Date
For lunch today, I went out to nourish my spirit.
It had been raining the last couple of days, a rare treat in Reno. The sky was still overcast but it stopped raining so I decided to go out for a walk. I found a path around a creek and decided to follow it. The earth was wet and the air was fresh and crisp. Even in the dead of winter, there were ducks swimming happily in the frigid creek water. I could hear birds chirping somewhere but I couldn’t see them. There was not another soul in sight. I was alone but not lonely. God was walking with me.
The past month have been spent in a frenzied pace and my heart was beset with worries. The recession has thrown me into a paralyzing fear for what could become.
What could become of us if we lost our jobs?
Will we still be able to pay our bills?
How can I find a job when millions have lost theirs before me?
What would become of us if we lose our house?
This fear was aggravated with nagging feelings of inadequacy at my job.
What if people decide I’m not good enough?
What if I show up for work one day and my boss tells me it’s my last?
As I followed the path, I remembered a line that my sister posted on our Yahoo groups.

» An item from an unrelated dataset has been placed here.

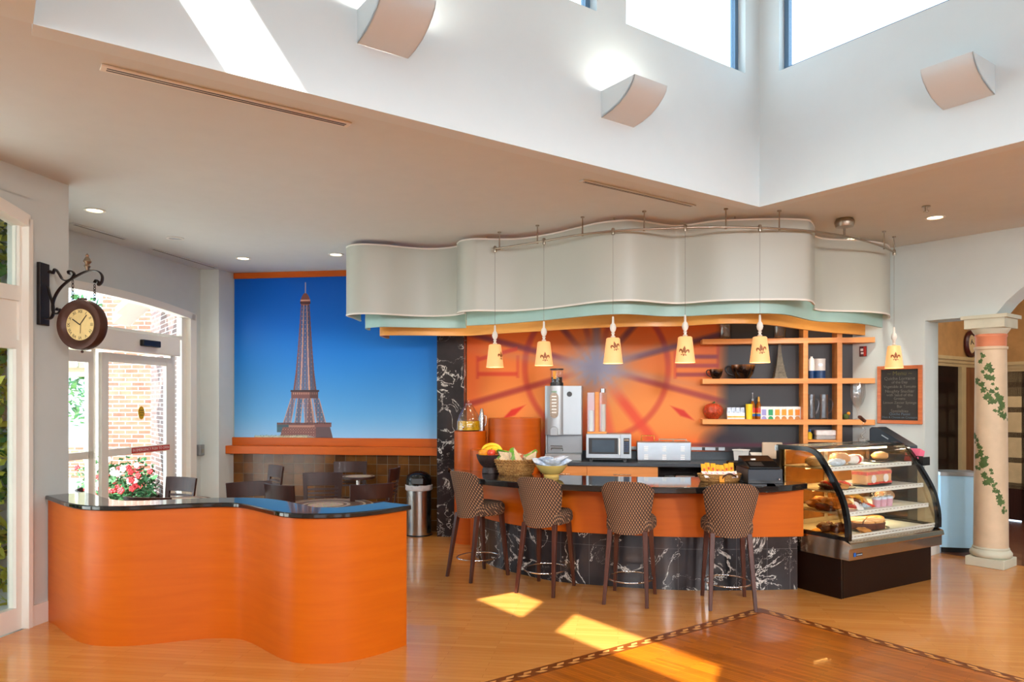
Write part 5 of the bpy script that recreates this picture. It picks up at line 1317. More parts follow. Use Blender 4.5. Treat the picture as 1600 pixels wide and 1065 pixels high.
# ================================================================== BACK COUNTER
CZ = 1.075                                           # back counter top height
sL, sR = bs(848, .3)[0], 5.2
def bsu(u, d): return bs(u, d)[0]
def bthing(name, label, cat, u, d, z, group=None, drz=0):
    s_, D_ = bs(u, d); return thing(name, label, cat, (*BW(s_, d), z), BRZ + drz, group)
t = thing('back_worktop', 'dark grey back counter top with upstand along the mural wall', 'worktop', (*BW(0, .012), 0), BRZ)
MB().b2((sL, -.64, CZ - .045), (sR, 0, CZ)).build('slab', M['slate'], t, bevel=.006)
MB().b2((sL, -.02, CZ), (sR, 0, CZ + .11)).build('upstand', M['slate'], t, bevel=.003)
c0, c1, c2, c3 = bsu(850, .60), bsu(917, .60), bsu(1028, .60), bsu(1100, .60)
def cabinet(s0, s1, label, front=True):
    t = thing('base_cabinet', label, 'cabinet', (*BW(s0, .012), 0), BRZ, 'cabinets under the back counter')
    L = s1 - s0
    b = MB().b2((0, -.58, .1), (.018, 0, CZ - .047)).b2((L - .018, -.58, .1), (L, 0, CZ - .047)).b2((0, -.02, .1), (L, 0, CZ - .047)).b2((0, -.58, .1), (L, 0, .12)).b2((.02, -.52, 0), (L - .02, -.02, .1))
    if not front: b.b2((.018, -.56, .78), (L - .018, -.02, .80))
    b.build('carcass', M['darkbrown'] if not front else M['maple'], t)
    if front:
        d_ = MB().b2((.004, -.60, CZ - .24), (L - .004, -.582, CZ - .05)).build('drawer', M['maple'], t, bevel=.002)
        MB().tube([(L * .38, -.60, CZ - .15), (L * .38, -.63, CZ - .15), (L * .62, -.63, CZ - .15), (L * .62, -.60, CZ - .15)], .006, 8).build('handle', M['steel'], d_)
        MB().b2((.004, -.60, .11), (L - .004, -.582, CZ - .246)).build('door', M['maple'], t, bevel=.002)
    return t
cabinet(sL + .02, c1, 'light maple cabinet under the coffee machine end of the back counter')
cabinet(c1, c2, 'light maple cabinet with drawer under the microwave')
cabinet(c2, c3 + .05, 'open dark cabinet holding paper under the toaster end of the counter', False)
cabinet(c3 + .05, sR - .02, 'light maple cabinet behind the cash register')
q = bsu(1062, .4); t = thing('paper_stack', 'stack of white paper in the open cabinet under the toaster', 'paper', (*BW(q, .40), .80), BRZ)
MB().box((0, 0, .045), (.36, .26, .09)).build('sheets', M['paper'], t)
t = thing('tray', 'grey tray on top of the white paper in the open cabinet', 'tray', (*BW(q + .06, .40), .89), BRZ)
MB().box((0, 0, .012), (.24, .22, .024)).build('dish', M['nickel'], t, bevel=.004)

# coffee machine
def scale_at(u, d): return bs(u, d)[1] / FL
t = bthing('coffee_machine', 'tall silver hot drink machine with narrow display window', 'coffee machine', 880, .42, CZ)
k = scale_at(880, .42)
W, Ht = 57 * k, 118 * k
b0 = zat(722, bs(880, .42)[1]) - CZ; 
z = lambda v: zat(v, bs(880, .42)[1]) - CZ
MB().b2((-W / 2, -.02, 0), (W / 2 , .34, z(709))).build('drip_base', M['silver'], t, bevel=.008)
MB().b2((-W / 2, .16, z(709)), (W / 2 - .0, .34, z(679))).b2((-W / 2, .06, z(709)), (-W / 2 + .02, .3, z(679))).build('splash_back', M['silver'], t, bevel=.004)
MB().b2((-.02, 0, z(679)), (W / 2, .34, z(602.5))).build('front_panel', M['silver2'], t, bevel=.006)
mb = MB(); n = 10; x0, x1 = -W / 2, .0
pro = [(x0 + (x1 - x0) * i / n, -.035 * math.sin(math.pi * i / n) ** .7) for i in range(n + 1)] + [(x1, .34), (x0, .34)]
mb.prism(pro, z(679), z(602.5)); mb.build('display_housing', M['silver'], t, smooth=40)
xc = (x0 + x1) / 2 + .004
pill = [(xc + .056 * math.cos(a) , 0, (z(620) if math.sin(a) >= 0 else z(646)) + .056 * math.sin(a)) for a in [2 * math.pi * i / 24 for i in range(24)]]
MB().extr([(x, -.045, zz) for x, _, zz in pill], (0, .02, 0)).build('display_window', M['display'], t)
for i in range(6): MB().b2((xc - .03, -.0465, z(620 + i * 5)), (xc + .03, -.045, z(619 + i * 5) + .006)).build('menu_line', M['paper'], t)
MB().b2((xc - .035, -.0465, z(613)), (xc + .035, -.045, z(610.5))).build('display_header', mat('green_header', (110, 140, 110), .4), t)
sp = [(xc + .052 * math.cos(a), 0, z(672) + .052 * math.sin(a)) for a in [math.pi * i / 12 for i in range(13)]] + [(xc - .052, 0, z(680)), (xc + .052, 0, z(680))]
MB().extr([(x, -.07, zz) for x, _, zz in sp], (0, .06, 0)).build('spout_cover', M['silver'], t, smooth=35, bevel=.006)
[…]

Do not fret. God is in charge. That’s when I realized I’ve been busy thinking that I needed to do something, anything, to secure tomorrow. But tomorrow is not in my hands. The recession and the threat of harder days ahead are real. But these are bigger than I am. There are things I cannot control. Worrying will not help me.
I returned to work that afternoon with a lighter heart. I’m glad I went to that lunch date with God.